Picked up a signed copy of Keep Sweet at a small bookstore in Creston, BC, just a few kilometers from where the events in the book took place. The inscription from Debbie Palmer, “Hope you enjoy” struck me as odd from the start, but especially when I got to this paragraph:
Early one Friday morning, I was stuck in the only bathroom in the house, vomiting. I threw up green, slimy liquid, then was hit with a terrible attack of diarrhea. Children soon started pounding on the door. Sharp pains stabbed my right side, and a flush of fever left me sweating and weak. I crumpled in a ball onto the floor, unconcerned that I was lying in my own mess. A stern command from Daddy brought me to my feet, and I unlocked the door.
Hope you enjoy? Um, okay.
This book isn’t what I thought it would be. Coming from a woman who left polygamy after three tough marriages and apparent trauma, you expect a strong voice speaking out against, what I would think she feels, is a lifestyle incompatible with equal rights for women. But Palmer isn’t that speaker. She was a believer and her story seems pretty honest. She takes some shots, but then portrays herself as almost an idiot. The book is less an anti-polygamy diatribe from an exile than a look into the fundamentalist religion of intense faith and, often, poverty. It is a religion at odds with Canadian and US law:
Uncle Isaac called the whole family to evening meetings and firesides. He would read from a book called Jonathan Livingston Seagull by Richard Bach. Over and over he told us, “When it is my time to die, which could be anytime, none of you will ever see my face again, let alone the face of Christ, if you are not prepared to suffer as Christ suffered. You people cannot expect to slide into the celestial kingdom on someone else’s coattails. You’ve got to suffer and sacrifice and be maligned and hated. Do you think the world will love you if you’re doing the Lord’s will? We can be dull, stupid, and common like all the other seagulls on the shore fighting for the rotten, stinking fish, or we can soar like Jonathan Livingston Seagull into the next life with a celestial vision.” Uncle Isaac was firece and bold and we loved it. I became determined I would be a high-flying seagull, no matter what the pain or sacrifice.

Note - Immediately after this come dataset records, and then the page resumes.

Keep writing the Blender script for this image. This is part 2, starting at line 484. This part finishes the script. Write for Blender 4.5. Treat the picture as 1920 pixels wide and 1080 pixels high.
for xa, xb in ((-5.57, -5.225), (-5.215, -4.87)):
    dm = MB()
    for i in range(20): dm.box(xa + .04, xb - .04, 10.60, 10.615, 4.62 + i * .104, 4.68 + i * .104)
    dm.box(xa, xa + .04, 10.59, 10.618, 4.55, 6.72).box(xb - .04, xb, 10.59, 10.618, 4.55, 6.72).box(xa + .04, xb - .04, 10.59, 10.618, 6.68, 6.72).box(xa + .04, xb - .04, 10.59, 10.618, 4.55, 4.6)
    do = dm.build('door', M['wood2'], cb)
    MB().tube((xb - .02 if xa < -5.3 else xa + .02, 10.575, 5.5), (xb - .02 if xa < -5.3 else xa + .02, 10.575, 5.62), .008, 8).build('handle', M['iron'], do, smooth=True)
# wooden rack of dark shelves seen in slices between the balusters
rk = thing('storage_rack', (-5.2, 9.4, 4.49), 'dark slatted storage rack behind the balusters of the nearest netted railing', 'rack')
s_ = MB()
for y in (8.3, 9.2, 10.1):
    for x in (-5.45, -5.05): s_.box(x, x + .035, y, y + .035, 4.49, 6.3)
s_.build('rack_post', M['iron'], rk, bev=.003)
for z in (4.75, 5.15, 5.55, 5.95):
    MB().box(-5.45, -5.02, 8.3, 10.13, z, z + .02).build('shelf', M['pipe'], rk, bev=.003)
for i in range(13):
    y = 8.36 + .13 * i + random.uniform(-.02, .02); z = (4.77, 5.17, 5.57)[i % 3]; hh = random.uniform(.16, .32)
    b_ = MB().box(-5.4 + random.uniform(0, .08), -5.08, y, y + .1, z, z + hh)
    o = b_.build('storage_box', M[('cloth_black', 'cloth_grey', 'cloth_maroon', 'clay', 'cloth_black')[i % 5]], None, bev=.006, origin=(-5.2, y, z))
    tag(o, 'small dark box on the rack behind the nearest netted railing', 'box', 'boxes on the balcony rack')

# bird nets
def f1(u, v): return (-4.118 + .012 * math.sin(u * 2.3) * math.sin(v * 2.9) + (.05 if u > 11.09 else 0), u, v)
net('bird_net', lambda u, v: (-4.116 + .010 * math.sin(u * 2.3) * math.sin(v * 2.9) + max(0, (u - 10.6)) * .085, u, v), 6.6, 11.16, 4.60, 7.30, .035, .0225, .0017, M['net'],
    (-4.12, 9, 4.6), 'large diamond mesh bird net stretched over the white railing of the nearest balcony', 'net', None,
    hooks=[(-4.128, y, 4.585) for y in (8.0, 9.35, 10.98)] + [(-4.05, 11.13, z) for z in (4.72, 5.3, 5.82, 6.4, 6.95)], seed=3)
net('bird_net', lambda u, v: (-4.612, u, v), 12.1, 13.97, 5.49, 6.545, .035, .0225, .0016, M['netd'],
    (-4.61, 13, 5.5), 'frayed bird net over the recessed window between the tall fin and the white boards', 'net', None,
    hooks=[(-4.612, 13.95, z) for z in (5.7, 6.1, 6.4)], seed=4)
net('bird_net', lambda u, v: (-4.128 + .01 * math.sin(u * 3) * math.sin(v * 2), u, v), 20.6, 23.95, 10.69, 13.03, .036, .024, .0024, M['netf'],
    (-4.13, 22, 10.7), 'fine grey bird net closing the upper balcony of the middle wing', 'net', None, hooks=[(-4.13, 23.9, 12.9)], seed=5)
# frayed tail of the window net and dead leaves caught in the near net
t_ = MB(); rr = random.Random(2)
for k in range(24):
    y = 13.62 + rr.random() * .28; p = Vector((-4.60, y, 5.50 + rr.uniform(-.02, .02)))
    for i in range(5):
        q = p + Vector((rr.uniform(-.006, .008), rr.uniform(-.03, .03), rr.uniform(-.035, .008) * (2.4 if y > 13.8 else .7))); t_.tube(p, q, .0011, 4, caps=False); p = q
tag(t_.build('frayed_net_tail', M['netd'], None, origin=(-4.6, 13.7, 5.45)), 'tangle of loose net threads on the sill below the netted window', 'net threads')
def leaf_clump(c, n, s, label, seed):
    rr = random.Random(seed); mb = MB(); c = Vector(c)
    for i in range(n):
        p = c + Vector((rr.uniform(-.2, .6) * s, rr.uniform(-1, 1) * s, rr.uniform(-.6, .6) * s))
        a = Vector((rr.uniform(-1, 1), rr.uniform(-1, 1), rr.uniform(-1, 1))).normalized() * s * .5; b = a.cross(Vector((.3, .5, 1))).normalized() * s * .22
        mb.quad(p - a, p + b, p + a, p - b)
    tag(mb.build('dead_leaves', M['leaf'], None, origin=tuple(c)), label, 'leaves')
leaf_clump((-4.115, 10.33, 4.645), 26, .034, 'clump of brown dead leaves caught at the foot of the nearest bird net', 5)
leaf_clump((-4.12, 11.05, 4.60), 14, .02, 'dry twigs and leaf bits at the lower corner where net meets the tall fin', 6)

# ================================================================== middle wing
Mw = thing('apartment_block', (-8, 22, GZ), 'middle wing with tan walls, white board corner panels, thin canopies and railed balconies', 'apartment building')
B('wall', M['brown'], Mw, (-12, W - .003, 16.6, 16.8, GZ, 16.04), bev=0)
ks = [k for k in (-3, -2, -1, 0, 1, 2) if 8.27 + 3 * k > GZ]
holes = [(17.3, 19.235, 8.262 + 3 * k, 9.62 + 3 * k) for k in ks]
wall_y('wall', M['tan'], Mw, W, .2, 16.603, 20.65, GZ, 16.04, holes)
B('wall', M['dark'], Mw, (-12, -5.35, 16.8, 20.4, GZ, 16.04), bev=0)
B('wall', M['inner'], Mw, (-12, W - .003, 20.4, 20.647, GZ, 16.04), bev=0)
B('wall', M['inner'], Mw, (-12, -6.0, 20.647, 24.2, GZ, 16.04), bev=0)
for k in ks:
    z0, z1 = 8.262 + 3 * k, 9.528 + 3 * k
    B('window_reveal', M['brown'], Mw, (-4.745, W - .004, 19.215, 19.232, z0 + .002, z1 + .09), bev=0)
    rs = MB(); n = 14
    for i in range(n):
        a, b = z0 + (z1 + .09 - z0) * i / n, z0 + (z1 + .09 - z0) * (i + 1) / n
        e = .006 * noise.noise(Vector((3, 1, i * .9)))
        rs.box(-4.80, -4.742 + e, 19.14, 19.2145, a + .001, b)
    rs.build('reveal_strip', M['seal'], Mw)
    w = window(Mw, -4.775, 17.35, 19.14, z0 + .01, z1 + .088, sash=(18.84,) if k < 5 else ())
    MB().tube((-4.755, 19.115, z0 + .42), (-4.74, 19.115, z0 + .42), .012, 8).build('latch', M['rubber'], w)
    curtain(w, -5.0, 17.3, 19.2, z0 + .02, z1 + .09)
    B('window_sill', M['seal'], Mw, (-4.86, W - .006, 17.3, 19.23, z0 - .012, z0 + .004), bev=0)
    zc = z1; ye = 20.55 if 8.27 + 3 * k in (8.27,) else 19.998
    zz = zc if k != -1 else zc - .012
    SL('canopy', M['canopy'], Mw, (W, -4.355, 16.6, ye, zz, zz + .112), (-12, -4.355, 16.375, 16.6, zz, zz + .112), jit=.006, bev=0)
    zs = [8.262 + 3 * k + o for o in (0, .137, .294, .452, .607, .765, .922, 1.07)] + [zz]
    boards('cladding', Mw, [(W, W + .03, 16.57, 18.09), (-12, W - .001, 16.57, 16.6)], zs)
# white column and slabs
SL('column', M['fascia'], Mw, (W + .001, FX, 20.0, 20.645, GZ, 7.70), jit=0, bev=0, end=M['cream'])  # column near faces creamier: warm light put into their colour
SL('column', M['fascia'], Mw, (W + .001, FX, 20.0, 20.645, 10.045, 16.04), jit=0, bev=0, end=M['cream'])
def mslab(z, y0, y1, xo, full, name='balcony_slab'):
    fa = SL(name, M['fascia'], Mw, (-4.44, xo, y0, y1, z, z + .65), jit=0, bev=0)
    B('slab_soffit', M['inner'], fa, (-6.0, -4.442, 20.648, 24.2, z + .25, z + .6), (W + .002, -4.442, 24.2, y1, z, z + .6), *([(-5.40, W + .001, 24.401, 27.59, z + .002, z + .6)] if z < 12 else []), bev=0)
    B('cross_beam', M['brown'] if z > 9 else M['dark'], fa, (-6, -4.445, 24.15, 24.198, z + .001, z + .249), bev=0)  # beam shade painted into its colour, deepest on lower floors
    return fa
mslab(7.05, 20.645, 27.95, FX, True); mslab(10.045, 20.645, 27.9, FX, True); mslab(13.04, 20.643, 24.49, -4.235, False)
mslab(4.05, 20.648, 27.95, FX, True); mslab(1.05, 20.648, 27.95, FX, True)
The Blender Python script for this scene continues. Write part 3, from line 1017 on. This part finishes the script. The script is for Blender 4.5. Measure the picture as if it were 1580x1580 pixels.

Put aside the polygamy, the religion here is fierce and fundamental. The polygamist leaders in Keep Sweet are very intense in their beliefs, and the religion is portrayed by Palmer as one where fear is the key motivation:
Joseph White Musser decreed the Lord required us to bring our earthly needs and desires under subjugation “every whit” before we’d be allowed to parent these choice spirits. When a woman was married to a man for all eternity, she shouldn’t think she could let her passions run loose in the way of the gentile world. He said the Lord’s commandment to multiply and replenish the earth has an order.
“We watch the animals of the earth and see that they follow the natural order the Lord has designed for them. Therefore we must counsel together as husbands and wives and find out the time when we may conceive, and otherwise bring the passions of the flesh under control so our energy will be used in serving the Lord.” This commandment weighed heavily on the woman; if she deceived her husband and did not inform him of the proper times, she would be guilty of adulterating the birth canal, and the consequences would be “dire and severe.” There was a short verse at the end of the passage: “Sow in the morn thy seed, In the eve hold not thy hand.”
I wish this book had been edited more tightly. It seems as if Palmer is trying to get every last detail and every event in here, and a lot of it doesn’t move the story along. And the book ends before she leaves the group. But I think Palmer tells it the way it was, and often it’s as unflattering to her as it is to the fundamentalist religion she left behind. Don’t read this book expecting to find a hero, or even a sympathetic character. It’s more interesting as an insight into religion. I think that was most valuable to me: reading the experiences of someone who spent some time around polygamist prophet LeRoy S. Johnson and other insights into the FLDS fundamentalist mormon religion:
We were truly blessed that our prophet and his apostles visited Canada every three months now so they could update us on what God had in mind for his people. They arrived shortly after the gentile media made a big fuss about the United States being the first world power to build a spaceship and send a man to walk on the moon. Newspapers, radio, and television were talking non-stop about beating Russia in the race for space. We were all excited, and most everyone managed to find a television to watch “the moonwalk” over and over again. Uncle Isaac reminded us that our prophet had said, “God would never, worlds without end, allow a man to walk on the moon. The moon and all the celestial bodies in the heavens were protected from man by God, and He would never allow man to reach any of His creations off this earth.”
That certainly dampened the excitement in our group, and some of the kids were even wondering if the prophet had been wrong. We all stopped talking about it until he arrived to explain to us why the newspapers and television were contradicting what he’d told us. We were relieved to find out how Satan had inspired the government of the United States to create fake pictures of the moonwalk in order to further trick and confuse people on Earth. After the meeting, everyone was distraught to discover the lengths the devil would go to make people “believe a lit and be damned.” Jan immediately included the prophet’s teachings about the treachery of the gentile nations in our classes at school so we wouldn’t be tempted to believe what we heard on television or happened to read. We just needed to be very sure to remember that Satan’s number-one tool to deceive and destroy people through temptation was television.
Keep Sweet; Children of Polygamy, by Debbie Palmer & Dave Perrin. Grade, regular reader: D; Polygamy-obsessed: B.